Each line from the beginning of the data below through the line containing "COL = SC.collection" should be repeated exactly, please.

....

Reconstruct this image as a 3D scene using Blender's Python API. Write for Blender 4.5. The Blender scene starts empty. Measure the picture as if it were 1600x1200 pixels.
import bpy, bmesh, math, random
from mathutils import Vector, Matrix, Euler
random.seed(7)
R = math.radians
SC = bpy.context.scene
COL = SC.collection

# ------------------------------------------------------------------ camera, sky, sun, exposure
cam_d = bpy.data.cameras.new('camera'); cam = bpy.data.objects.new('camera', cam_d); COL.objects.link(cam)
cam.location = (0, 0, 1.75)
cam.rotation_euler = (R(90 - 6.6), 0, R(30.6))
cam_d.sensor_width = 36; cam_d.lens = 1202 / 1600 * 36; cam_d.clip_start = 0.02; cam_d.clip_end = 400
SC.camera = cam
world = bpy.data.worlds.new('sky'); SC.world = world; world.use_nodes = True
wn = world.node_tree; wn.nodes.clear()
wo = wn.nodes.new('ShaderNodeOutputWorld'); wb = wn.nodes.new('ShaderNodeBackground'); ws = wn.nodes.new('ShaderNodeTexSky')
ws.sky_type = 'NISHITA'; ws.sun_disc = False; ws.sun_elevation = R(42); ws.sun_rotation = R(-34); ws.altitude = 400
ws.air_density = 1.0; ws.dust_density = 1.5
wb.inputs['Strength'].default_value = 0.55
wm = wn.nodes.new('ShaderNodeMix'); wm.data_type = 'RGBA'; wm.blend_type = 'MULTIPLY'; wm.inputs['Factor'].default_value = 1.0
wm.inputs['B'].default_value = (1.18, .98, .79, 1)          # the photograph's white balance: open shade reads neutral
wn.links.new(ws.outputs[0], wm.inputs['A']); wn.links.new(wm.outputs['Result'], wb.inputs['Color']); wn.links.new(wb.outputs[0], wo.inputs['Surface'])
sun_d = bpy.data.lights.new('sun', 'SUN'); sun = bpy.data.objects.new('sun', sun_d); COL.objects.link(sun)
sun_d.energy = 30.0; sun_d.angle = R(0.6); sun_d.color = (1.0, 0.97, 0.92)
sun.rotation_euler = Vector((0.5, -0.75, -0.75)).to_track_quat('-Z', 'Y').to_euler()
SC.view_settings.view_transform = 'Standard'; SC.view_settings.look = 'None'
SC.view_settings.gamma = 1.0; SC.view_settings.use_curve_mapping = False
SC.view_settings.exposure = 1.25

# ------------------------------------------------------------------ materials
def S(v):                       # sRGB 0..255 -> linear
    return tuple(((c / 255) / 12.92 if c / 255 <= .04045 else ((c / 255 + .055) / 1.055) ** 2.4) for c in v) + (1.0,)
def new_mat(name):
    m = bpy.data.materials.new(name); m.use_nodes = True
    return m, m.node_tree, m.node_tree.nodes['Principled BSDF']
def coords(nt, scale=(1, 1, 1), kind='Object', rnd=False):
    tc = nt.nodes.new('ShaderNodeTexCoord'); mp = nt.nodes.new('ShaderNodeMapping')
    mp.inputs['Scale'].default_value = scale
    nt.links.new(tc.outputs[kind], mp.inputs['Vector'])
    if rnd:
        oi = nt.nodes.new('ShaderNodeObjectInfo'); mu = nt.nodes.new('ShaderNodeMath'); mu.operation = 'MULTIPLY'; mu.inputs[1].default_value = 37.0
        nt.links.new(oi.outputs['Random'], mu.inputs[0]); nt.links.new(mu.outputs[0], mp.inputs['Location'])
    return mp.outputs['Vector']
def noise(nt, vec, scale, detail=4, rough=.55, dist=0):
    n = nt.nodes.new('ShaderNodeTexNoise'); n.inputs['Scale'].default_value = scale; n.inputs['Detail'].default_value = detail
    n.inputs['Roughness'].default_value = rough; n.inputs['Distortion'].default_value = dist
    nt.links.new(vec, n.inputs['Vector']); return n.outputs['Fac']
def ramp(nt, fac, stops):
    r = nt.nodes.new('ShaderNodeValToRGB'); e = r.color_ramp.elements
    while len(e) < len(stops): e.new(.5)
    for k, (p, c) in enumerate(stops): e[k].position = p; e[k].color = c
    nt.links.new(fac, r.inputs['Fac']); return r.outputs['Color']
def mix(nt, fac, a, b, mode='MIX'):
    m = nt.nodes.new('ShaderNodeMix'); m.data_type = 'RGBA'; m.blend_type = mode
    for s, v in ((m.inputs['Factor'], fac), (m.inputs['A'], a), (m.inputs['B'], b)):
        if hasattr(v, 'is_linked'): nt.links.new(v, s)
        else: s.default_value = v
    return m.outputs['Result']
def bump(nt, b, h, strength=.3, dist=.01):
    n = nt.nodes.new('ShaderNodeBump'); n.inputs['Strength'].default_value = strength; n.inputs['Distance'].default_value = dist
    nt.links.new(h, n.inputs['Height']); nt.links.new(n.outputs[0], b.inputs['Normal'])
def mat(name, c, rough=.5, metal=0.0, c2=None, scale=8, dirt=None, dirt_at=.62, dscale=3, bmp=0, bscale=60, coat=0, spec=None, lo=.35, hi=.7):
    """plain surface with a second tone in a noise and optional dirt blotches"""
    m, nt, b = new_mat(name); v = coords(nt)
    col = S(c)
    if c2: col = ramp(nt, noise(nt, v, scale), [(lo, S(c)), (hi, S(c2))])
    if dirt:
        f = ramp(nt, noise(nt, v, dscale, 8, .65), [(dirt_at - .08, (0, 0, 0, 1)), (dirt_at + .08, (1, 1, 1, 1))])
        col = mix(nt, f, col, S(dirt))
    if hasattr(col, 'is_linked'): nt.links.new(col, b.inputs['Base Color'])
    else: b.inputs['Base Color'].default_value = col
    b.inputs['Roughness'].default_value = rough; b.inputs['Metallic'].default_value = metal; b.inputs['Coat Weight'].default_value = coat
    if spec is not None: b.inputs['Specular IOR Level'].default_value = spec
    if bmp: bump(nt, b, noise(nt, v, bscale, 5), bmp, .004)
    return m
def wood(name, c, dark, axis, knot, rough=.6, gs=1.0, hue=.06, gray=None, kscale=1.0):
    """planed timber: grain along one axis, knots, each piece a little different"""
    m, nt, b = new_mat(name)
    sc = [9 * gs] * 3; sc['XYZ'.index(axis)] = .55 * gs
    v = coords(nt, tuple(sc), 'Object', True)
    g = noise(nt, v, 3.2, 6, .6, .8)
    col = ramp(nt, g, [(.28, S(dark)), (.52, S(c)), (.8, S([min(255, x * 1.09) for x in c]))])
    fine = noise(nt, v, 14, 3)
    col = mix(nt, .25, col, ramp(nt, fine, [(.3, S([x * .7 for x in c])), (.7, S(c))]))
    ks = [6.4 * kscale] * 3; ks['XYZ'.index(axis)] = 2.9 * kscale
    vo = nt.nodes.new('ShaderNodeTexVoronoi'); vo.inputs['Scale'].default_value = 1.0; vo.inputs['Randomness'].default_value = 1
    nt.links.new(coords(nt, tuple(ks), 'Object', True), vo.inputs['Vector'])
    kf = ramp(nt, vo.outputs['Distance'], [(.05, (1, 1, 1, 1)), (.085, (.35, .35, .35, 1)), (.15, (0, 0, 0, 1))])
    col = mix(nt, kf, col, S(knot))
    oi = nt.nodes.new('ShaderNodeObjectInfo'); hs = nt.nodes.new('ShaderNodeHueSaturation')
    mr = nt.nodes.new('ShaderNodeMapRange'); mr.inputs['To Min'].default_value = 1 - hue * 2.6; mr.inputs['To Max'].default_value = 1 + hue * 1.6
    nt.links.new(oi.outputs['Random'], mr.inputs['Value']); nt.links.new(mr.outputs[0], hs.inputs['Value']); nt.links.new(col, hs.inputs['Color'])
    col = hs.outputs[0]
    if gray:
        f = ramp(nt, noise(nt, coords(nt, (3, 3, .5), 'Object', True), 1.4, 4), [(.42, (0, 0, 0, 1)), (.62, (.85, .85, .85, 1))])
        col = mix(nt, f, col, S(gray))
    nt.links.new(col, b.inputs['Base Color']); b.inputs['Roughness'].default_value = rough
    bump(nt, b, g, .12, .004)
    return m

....

▸ Solution for this exercise
Reconstruct this image as a 3D scene using Blender's Python API. Write for Blender 4.5. The Blender scene starts empty. Measure the picture as if it were 1600x1200 pixels.
import bpy, bmesh, math, random
from mathutils import Vector, Matrix, Euler
random.seed(7)
R = math.radians
SC = bpy.context.scene
COL = SC.collection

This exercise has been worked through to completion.